Sammy Nickalls
Updated May 07, 2015 @ 8:20 am

So in case you didn’t know, we seriously heart Mark Ruffalo, and not only because we’re Avengers fans that love his kick-ass superhero acting.

We love the fact that he is consistently standing up for women, especially during his latest press tour. Remember when he answered the sexist questions his Avengers co-star Scarlett Johansson constantly has to deal with, or when he politely tweeted to Marvel asking them to provide more Black Widow merch for his daughter (since Marvel’s representation of her has been a bit of a problem)? Yeah, The Hulk is a keeper.

Yesterday, during a Reddit AMA, he continued his campaign for superhero equality and we couldn’t be more pleased. First of all, when asked about his favorite Avenger (not including The Hulk, obvs) he chose Black Widow. Why? “I think she’s a badass,” he wrote.

Ruffalo also highlighted the limitations placed on female characters versus their male counterparts, explaining, “People are frustrated that they want to see more women, doing more things, in superhero movies, and because we don’t have as many women as we should yet. . .The guys can do anything, they can have love affairs, they can be weak or strong and nobody raises an eyebrow. But when we do that with a woman, because there are so few storylines for women, we become hyper-critical of every single move that we make because there’s not much else to compare it to.”

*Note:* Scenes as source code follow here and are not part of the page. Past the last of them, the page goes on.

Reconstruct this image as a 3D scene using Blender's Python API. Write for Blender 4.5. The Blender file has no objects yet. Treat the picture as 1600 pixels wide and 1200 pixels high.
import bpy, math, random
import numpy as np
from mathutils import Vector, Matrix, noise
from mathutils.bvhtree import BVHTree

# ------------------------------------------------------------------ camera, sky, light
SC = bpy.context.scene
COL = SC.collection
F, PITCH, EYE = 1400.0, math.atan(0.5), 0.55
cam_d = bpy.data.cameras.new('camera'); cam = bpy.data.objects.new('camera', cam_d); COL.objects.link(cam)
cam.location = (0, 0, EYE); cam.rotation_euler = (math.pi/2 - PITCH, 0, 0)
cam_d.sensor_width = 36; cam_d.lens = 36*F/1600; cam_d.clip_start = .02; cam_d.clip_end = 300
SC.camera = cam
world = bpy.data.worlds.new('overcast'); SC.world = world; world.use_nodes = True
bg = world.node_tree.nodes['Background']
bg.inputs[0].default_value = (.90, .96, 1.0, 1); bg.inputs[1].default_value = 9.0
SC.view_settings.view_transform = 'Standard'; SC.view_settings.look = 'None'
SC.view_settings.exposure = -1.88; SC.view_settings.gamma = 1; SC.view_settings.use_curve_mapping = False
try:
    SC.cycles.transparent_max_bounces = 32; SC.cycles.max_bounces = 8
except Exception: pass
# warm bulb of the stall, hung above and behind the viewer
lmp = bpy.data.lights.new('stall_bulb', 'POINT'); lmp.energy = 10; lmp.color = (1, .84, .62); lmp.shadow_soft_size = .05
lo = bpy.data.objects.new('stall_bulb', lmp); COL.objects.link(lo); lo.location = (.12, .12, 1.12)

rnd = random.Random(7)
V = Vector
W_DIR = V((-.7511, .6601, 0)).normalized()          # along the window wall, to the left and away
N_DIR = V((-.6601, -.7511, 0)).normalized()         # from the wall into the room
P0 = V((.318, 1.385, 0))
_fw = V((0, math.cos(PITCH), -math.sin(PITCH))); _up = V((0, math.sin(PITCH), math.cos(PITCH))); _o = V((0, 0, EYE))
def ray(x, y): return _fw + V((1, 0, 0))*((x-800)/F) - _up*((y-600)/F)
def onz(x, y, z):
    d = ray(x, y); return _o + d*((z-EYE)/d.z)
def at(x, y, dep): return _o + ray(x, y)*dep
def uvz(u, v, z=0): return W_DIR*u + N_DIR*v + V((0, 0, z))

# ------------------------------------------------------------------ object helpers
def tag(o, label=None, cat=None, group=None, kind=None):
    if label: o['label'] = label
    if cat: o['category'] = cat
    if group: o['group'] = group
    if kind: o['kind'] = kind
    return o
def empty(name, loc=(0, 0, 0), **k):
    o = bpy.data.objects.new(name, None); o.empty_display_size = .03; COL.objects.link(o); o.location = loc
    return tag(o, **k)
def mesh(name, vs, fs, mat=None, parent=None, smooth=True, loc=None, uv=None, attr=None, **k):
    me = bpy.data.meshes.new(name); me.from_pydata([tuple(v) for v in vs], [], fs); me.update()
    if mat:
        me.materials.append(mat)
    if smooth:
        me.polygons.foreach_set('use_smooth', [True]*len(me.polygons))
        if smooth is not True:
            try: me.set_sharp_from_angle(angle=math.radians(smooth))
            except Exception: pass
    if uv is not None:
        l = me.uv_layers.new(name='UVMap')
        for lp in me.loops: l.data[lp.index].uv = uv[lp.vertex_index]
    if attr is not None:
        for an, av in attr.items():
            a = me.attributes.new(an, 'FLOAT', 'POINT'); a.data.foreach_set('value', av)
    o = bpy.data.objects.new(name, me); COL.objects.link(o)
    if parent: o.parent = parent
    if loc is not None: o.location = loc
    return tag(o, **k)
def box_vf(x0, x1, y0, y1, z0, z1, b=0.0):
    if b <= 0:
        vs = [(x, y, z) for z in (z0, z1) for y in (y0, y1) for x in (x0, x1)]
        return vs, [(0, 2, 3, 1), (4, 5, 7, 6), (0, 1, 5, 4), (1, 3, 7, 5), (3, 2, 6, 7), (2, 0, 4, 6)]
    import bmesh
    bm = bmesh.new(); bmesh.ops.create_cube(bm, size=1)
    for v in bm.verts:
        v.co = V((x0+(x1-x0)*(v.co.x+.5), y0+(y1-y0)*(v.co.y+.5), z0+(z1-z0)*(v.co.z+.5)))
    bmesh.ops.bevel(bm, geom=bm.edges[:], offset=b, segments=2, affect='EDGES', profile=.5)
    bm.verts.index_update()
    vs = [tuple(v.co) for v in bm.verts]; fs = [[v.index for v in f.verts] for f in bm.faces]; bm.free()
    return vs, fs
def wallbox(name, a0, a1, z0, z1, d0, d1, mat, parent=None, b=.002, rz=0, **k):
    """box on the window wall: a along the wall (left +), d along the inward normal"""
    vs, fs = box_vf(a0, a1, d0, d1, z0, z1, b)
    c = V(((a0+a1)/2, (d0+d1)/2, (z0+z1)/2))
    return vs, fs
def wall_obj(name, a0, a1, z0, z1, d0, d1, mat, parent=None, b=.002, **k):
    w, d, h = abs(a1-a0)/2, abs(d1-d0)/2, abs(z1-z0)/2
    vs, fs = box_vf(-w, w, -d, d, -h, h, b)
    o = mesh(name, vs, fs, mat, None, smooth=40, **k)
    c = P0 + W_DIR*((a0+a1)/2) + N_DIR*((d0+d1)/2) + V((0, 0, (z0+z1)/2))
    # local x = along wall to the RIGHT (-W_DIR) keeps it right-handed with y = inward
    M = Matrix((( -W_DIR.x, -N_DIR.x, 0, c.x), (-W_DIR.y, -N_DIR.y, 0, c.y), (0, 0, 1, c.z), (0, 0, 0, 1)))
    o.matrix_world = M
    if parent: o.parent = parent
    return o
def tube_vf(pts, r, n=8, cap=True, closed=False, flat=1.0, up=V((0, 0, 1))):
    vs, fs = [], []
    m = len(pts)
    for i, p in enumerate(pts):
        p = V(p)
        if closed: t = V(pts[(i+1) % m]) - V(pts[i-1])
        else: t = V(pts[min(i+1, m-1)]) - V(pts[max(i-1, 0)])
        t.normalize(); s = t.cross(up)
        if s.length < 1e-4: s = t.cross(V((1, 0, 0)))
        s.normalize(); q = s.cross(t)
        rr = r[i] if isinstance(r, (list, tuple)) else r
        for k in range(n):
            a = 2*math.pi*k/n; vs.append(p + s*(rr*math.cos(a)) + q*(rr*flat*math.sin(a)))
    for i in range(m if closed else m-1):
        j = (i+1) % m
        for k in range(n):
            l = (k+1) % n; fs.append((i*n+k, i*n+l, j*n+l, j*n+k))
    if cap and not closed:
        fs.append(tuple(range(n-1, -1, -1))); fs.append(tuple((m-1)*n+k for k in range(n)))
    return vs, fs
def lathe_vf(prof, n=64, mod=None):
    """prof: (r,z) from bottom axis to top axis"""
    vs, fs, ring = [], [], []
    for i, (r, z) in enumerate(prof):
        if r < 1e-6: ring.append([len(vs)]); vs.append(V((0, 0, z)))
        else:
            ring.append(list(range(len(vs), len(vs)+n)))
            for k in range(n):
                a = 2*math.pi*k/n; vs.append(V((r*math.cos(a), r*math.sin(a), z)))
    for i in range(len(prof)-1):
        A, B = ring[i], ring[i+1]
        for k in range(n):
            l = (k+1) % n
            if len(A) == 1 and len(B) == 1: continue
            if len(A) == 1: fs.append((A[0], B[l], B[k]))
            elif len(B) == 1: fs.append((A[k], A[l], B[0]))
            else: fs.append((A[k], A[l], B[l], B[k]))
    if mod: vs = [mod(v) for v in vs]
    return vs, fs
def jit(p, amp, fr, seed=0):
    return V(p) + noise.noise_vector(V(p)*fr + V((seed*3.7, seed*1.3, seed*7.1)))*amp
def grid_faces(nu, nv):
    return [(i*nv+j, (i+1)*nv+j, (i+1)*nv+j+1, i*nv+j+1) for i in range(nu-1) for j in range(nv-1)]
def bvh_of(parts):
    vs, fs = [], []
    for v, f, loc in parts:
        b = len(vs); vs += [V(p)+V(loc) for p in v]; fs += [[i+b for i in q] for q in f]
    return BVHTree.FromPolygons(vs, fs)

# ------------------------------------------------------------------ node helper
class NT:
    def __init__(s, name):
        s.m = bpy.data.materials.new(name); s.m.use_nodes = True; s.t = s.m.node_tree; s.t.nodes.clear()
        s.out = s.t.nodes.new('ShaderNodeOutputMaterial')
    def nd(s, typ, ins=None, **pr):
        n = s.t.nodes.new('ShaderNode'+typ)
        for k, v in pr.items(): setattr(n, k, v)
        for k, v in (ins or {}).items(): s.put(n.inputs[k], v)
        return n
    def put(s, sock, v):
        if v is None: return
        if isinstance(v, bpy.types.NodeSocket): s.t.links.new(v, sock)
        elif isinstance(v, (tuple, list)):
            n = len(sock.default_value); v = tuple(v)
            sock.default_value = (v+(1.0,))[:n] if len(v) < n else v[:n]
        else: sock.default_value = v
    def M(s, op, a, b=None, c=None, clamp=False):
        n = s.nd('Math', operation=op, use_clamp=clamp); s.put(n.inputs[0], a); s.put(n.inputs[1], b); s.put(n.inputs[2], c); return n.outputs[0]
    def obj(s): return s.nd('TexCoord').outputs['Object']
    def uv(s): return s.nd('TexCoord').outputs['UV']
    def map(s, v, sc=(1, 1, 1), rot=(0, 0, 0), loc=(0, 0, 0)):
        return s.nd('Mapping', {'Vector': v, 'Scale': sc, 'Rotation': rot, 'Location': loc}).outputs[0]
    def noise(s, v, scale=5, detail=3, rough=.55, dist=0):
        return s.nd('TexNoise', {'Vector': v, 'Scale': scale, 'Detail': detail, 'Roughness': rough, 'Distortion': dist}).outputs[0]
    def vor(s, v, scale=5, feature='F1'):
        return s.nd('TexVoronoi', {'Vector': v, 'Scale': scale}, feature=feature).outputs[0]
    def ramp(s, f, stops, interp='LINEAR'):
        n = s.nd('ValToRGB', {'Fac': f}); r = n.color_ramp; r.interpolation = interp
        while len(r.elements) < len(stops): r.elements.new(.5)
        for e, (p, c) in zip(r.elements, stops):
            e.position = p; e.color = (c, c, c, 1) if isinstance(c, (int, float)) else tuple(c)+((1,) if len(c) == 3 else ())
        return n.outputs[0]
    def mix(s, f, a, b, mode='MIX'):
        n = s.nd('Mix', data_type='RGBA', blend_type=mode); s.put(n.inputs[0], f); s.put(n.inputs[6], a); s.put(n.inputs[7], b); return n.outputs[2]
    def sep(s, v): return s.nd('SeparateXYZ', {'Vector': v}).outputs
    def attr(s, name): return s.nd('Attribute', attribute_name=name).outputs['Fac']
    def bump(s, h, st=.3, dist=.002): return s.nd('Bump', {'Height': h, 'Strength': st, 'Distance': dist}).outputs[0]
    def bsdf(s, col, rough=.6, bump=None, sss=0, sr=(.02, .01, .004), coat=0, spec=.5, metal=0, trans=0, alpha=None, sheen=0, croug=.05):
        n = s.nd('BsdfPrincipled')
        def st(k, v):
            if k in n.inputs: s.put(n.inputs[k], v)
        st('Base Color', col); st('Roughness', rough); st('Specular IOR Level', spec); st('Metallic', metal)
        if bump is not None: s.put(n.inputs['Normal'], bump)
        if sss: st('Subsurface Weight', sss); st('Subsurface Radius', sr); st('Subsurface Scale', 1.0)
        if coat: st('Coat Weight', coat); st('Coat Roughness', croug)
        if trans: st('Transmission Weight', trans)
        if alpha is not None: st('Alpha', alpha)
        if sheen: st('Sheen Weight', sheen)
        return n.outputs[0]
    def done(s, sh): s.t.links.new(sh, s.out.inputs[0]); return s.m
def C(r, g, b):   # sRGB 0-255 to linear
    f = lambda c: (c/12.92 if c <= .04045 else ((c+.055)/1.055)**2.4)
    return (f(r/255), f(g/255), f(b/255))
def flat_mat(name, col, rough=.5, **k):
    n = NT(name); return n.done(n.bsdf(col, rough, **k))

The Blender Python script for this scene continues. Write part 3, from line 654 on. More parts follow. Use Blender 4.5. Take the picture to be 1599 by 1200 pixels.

Ruffalo is, of course, addressing the debate over whether Black Widow was marginalized as a stereotypical female character in a sea of male superheroes. For the record, he’s got her back. “If anything, Black Widow is much stronger than Banner,” Ruffalo continued. “She protects him. . . I think that what people might really be upset about is the fact that we need more superhuman women.”

His comments—about the general lack of female superheroes on screen—couldn’t possibly come at a better time. We now know, in the wake of the recent Sony leaks, that executives haven’t exactly been supportive of casting female superhero leads—and that’s truly disappointing considering the ever-growing female fandom community. Girls deserve to see more superheroes they can identify with, they want to see them.

Ruffalo clearly gets this (he’s got two rad daughters, remember?) and he’s using his promotional platform to engage in the feminist conversation and call out Hollywood’s glaring oversight. So let’s give The Hulk a hand—not that he needs one. Have you seen those big green arms?